Certes! un général en chef n’écrit pas une telle lettre sans être sûr de l’aveu de son gouvernement; les représentans du peuple près l’armée des Pyrénées, auxquels le général Pérignon s’est empressé de remettre le cartel espagnol, n’ont aucun doute à cet égard: cependant, sans attendre les instructions du Comité , n’écoutant toujours que l’austérité de leur politique révolutionnaire, ils ont cru devoir dicter à Pérignon une réponse en ces termes:
«Au quartier-général de Figuières, le 26 mars an III.
» Le général en chef de l’armée des Pyrénées
» Orientales, au général en chef de l’armée
» espagnole.
» Je connais comme toi les lois de l’humanité.
» Je connais celles de la guerre et je saurai me renfermer
» dans le cercle qu’elles me prescrivent;
» mais je connais aussi l’amour de mon pays, et
» partout où je trouverai des hommes armés contre
» sa liberté, mon devoir est de les combattre...
» même jusque dans les chaumières.
» Il ne m’appartient pas de répondre au second
» objet de ta lettre. Je n’ai pas le droit de m’ériger
» en conciliateur; je ne suis ici que pour me battre.

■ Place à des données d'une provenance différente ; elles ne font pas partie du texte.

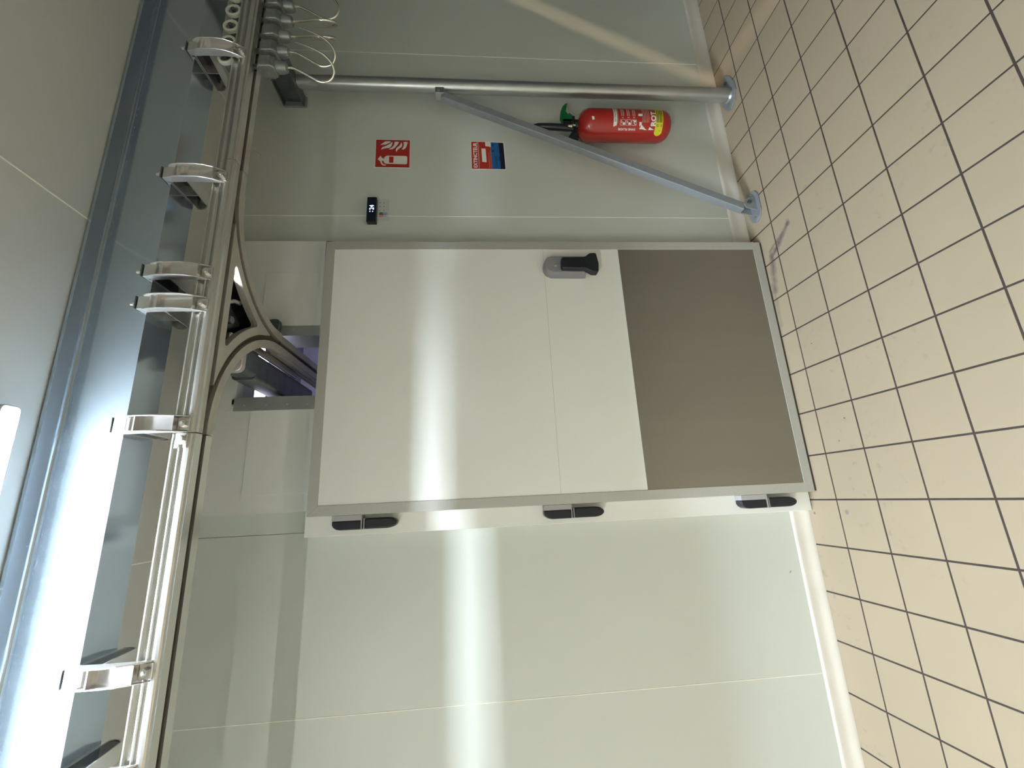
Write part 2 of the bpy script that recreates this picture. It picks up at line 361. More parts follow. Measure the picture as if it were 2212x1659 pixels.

» Si le gouvernement espagnol a des propositions
» à faire à la République, c’est à la Convention
» nationale ou à son comité de Salut Public
» qu’il doit s’adresser directement.
» Je dois ajouter que les représentais du peuple
» près cette armée, en présence desquels j’ai
» ouvert ta lettre, m’ont chargé de te rappeler, à
» toi et à ton gouvernement, la violation de la
» capitulation de Collioure.
» Signé, PÉRIGNON.»
Cette réponse ne peut être considérée à Paris que comme un fâcheux contre-temps.... Laissons le Comité délibérer à cet égard: d’autres chapitres qui appartiennent à cette période réclament ici leur place.